**DESCRIPTION OF THE TASK:**
Give back an exact copy of the lines from the start of the material through the line bearing "random.seed(7)". Include both ends and nothing else.

## Start

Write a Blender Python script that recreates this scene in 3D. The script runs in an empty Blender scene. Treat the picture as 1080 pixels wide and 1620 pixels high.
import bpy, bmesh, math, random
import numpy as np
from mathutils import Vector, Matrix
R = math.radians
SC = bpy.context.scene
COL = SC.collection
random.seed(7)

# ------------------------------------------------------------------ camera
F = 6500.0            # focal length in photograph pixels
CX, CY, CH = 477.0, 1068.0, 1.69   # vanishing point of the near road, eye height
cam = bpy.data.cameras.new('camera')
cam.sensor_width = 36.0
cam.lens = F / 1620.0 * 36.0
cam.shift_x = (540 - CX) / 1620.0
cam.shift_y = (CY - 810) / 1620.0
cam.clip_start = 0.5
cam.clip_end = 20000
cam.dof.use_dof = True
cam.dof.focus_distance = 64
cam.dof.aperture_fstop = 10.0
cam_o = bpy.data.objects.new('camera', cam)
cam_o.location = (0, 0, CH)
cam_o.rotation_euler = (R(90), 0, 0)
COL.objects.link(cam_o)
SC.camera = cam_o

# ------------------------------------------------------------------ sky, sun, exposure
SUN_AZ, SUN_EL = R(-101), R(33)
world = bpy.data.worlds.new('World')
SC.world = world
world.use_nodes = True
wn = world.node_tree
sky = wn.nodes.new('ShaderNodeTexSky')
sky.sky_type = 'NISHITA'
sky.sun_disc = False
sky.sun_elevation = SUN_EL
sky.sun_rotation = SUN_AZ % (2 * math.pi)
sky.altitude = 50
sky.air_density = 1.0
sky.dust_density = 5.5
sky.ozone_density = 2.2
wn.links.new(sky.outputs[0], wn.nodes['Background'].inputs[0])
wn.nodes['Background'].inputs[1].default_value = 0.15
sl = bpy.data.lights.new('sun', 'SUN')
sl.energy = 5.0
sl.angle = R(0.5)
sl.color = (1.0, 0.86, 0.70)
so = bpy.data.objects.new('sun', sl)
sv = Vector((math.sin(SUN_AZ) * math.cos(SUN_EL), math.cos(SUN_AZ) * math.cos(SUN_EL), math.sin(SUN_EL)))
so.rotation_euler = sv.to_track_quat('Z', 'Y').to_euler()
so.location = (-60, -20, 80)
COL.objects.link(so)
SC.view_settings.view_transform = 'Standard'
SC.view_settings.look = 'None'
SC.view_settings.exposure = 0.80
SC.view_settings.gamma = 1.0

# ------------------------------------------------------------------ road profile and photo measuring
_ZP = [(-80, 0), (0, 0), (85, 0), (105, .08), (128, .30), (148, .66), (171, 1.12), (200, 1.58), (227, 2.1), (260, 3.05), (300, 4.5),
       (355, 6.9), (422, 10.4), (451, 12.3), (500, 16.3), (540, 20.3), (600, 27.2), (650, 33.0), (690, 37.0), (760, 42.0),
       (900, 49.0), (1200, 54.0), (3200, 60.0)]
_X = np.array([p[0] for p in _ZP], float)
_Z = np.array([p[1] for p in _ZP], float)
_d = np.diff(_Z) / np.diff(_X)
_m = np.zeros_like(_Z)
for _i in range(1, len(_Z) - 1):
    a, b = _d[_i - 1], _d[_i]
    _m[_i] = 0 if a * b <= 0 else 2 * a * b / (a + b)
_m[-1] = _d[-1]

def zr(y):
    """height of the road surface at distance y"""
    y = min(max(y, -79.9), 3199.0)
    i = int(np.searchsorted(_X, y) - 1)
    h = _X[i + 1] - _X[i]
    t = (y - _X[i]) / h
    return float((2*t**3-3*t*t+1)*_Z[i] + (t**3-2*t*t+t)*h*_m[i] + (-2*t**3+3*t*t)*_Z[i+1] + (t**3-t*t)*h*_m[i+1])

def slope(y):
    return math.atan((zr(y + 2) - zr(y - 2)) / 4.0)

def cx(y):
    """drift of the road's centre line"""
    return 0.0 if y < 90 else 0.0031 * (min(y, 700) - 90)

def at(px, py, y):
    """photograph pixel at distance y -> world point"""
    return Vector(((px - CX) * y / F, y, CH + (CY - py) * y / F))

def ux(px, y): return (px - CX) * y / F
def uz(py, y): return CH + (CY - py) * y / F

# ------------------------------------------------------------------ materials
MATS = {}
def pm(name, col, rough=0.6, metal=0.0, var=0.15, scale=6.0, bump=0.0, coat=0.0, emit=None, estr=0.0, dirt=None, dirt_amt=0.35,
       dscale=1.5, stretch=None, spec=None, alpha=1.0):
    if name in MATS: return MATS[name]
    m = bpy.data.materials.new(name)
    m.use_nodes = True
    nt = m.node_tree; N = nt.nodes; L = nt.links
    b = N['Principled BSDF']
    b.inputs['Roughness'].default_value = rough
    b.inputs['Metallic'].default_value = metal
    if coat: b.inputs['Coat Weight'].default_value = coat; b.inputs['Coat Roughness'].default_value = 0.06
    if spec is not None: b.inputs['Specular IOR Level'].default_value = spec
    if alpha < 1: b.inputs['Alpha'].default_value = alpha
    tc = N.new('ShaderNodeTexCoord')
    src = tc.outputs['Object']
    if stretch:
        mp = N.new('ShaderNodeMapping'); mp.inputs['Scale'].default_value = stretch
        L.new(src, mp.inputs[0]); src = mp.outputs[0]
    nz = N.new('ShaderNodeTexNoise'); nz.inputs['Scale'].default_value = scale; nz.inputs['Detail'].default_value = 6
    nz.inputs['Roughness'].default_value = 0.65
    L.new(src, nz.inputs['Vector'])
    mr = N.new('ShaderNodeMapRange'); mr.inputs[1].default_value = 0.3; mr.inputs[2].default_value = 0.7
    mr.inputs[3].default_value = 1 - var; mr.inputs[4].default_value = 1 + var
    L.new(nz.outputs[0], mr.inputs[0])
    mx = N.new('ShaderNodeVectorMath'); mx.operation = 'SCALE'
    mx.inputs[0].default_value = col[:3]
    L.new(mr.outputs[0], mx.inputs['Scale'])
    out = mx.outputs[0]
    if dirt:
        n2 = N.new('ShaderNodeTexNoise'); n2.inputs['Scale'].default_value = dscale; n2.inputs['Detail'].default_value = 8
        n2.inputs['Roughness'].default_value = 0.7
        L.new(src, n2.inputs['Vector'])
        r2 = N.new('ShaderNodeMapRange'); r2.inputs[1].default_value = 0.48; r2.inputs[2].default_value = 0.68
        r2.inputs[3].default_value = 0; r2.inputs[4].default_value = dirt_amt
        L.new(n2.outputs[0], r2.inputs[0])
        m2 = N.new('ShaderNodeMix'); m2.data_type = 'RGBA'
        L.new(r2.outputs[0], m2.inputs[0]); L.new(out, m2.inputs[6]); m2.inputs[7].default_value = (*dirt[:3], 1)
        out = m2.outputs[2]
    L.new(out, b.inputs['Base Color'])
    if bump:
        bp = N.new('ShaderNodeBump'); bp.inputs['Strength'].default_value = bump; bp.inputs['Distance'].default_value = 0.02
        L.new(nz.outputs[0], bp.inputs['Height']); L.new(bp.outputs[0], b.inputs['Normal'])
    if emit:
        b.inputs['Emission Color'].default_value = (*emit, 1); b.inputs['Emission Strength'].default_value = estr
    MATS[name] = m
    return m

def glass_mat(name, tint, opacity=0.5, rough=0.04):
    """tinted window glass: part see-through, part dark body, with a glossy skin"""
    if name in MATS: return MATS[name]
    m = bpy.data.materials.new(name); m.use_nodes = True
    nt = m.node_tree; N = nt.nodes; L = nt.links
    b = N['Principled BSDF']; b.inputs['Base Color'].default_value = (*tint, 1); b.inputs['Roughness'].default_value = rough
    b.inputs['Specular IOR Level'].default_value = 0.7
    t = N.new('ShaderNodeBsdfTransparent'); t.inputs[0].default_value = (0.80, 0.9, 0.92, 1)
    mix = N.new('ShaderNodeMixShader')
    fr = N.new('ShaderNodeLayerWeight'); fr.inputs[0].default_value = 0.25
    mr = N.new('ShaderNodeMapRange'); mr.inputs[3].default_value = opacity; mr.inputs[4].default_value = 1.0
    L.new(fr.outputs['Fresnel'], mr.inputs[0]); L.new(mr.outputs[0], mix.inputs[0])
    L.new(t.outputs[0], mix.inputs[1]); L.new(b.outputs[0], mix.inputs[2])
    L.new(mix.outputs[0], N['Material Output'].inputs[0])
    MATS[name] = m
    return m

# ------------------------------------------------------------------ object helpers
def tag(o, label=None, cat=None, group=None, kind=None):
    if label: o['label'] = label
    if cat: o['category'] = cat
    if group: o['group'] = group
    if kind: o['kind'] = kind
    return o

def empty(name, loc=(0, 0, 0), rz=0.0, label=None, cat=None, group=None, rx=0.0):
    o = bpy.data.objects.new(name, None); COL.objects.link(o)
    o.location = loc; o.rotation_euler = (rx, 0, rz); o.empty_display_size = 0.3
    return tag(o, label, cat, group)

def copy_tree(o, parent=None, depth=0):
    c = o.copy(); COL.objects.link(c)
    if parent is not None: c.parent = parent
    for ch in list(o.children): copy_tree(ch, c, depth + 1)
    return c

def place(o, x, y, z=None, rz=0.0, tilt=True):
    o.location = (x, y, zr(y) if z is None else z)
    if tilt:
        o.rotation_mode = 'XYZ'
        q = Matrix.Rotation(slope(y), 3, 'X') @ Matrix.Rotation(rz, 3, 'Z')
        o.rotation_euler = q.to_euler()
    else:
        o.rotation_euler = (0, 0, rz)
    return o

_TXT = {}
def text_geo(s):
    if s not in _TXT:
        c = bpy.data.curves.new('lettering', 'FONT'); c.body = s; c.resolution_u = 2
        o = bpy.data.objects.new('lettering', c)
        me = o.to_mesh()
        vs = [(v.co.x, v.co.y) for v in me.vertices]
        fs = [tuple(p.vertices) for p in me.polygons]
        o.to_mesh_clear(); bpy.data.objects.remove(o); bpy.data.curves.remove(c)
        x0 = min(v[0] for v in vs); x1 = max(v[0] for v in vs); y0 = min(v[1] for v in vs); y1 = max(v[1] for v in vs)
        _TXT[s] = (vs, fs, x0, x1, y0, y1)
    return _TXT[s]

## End

**ANSWER IN FULL:**
Write a Blender Python script that recreates this scene in 3D. The script runs in an empty Blender scene. Treat the picture as 1080 pixels wide and 1620 pixels high.
import bpy, bmesh, math, random
import numpy as np
from mathutils import Vector, Matrix
R = math.radians
SC = bpy.context.scene
COL = SC.collection
random.seed(7)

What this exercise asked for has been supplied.